Several posts have suggested this. I am skeptical, and here’s why:
I don’t know just when it became common to use teletypes as computer terminals, or just when the ASCII code began to be popular. But teletypes and computers both existed for some time before they were used together (as far as I know), and the ASCII code was used by teletypes before ASCII was used in computers. After computers began to use teletypes, it became the obvious thing to build computers to use ASCII as their native character sets.
Prior to around 1970, various models of computers (IBM, Univac, DEC, Control Data, etc) all had their own native character sets. They mostly accepted input from punched IBM cards (which didn’t use ASCII code) or from built-in console terminals. They printed output on large clunky noisy line-printers that had that computer’s native character set built into them.

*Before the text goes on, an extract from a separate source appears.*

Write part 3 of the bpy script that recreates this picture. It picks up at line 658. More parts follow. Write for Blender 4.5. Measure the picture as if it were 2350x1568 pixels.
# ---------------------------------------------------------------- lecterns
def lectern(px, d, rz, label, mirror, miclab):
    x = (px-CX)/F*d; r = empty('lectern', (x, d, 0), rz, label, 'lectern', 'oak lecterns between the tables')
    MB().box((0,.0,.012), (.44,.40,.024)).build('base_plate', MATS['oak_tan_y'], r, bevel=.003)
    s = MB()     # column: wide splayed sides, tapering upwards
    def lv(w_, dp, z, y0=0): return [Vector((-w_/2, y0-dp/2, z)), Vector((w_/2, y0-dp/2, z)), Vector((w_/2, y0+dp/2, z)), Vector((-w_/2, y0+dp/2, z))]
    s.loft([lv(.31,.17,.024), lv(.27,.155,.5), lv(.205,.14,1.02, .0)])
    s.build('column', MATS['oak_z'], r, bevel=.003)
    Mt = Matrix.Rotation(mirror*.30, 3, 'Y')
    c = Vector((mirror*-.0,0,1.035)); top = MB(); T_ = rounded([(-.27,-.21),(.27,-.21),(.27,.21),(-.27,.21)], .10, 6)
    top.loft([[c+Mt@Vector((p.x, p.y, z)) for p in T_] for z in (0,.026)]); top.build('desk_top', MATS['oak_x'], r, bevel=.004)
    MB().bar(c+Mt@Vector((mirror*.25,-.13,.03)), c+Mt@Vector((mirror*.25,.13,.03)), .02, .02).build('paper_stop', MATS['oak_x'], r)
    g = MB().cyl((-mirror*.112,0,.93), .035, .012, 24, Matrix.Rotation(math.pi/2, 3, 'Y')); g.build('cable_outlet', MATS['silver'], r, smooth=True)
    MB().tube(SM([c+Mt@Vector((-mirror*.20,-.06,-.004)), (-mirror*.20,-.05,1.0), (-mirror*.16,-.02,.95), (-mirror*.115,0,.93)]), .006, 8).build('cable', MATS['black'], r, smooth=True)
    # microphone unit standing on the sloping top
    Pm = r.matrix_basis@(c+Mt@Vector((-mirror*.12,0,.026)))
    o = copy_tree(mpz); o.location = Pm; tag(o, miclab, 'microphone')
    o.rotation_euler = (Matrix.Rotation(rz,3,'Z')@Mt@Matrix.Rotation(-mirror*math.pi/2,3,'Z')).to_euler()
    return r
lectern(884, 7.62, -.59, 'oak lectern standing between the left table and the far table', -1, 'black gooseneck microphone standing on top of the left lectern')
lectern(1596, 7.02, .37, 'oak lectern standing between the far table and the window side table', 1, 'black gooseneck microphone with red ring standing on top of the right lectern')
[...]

The characters | and _ weren’t common in the limited character sets of these systems. And they didn’t use non-printing characters either. That came later, when computers started talking to teletypes.
I was at U. C. Berkeley circa 1970. They had a Control Data 6400. It had a character set all its own – that means not only a unique set of characters (including the standard 48 plus many others), but its own encoding of those characters, not ASCII at all. They had teletypes all over campus, but these were connected to PDP-8’s that collected the input and sent that to the peripheral processors of the 6400, with the character code translations being done somewhere in there. And conversely for output, with the PDP-8’s supplying the appropriate control codes to run the teletypes.
Older computers, like the IBM 1620 or IBM 1401, likewise had their own character sets, based on IBM’s BCD or EBCDIC coding. In those days, I never heard of printouts using | or _ to draw grids. People sometimes used - (hyphen) and I (capital “eye”) to draw grids, with + at all the corners and intersections.
There was a PDP-10 in one of the labs. DEC computers were among the earlier ones to use 8-bit bytes, and I think they were designed with teletypes in mind right from the start. The text editor TECO was noticeably teletype-and-punched-paper-tape oriented.
The syntax outputfile←inputfile was standard on the PDP-10. The various programs that manipulated files didn’t even need the verb at the beginning of the command. If you typed:
COPY B←A
the system pre-processed that into the command
B←A
and ran the PIP (Peripheral Interchange Program, the general file-copying program), giving it that command.
If you typed the command:
COMPILE MYPROG.FOR
the system knew that it was a FORTRAN program from the file extension, and ran the FORTRAN compiler, giving it the command:
MYPROG.OBJ←MYPROG.FOR
and if you asked for a listing too (there was a command-line option for that), it gave the compiler a command like:
MYPROG.OBJ,MYPROG.LST←MYPROG.FOR
The system had a sort of built-in MAKE facility. If, for example you gave the command
RUN MYPROG.FOR
it would check to see if MYPROG.OBJ existed and was newer than MYPROG.FOR,
and it would check to see if MYPROG.EXE existed and was newer than MYPROG.OBJ,
and would run the compiler and linker, whichever was needed.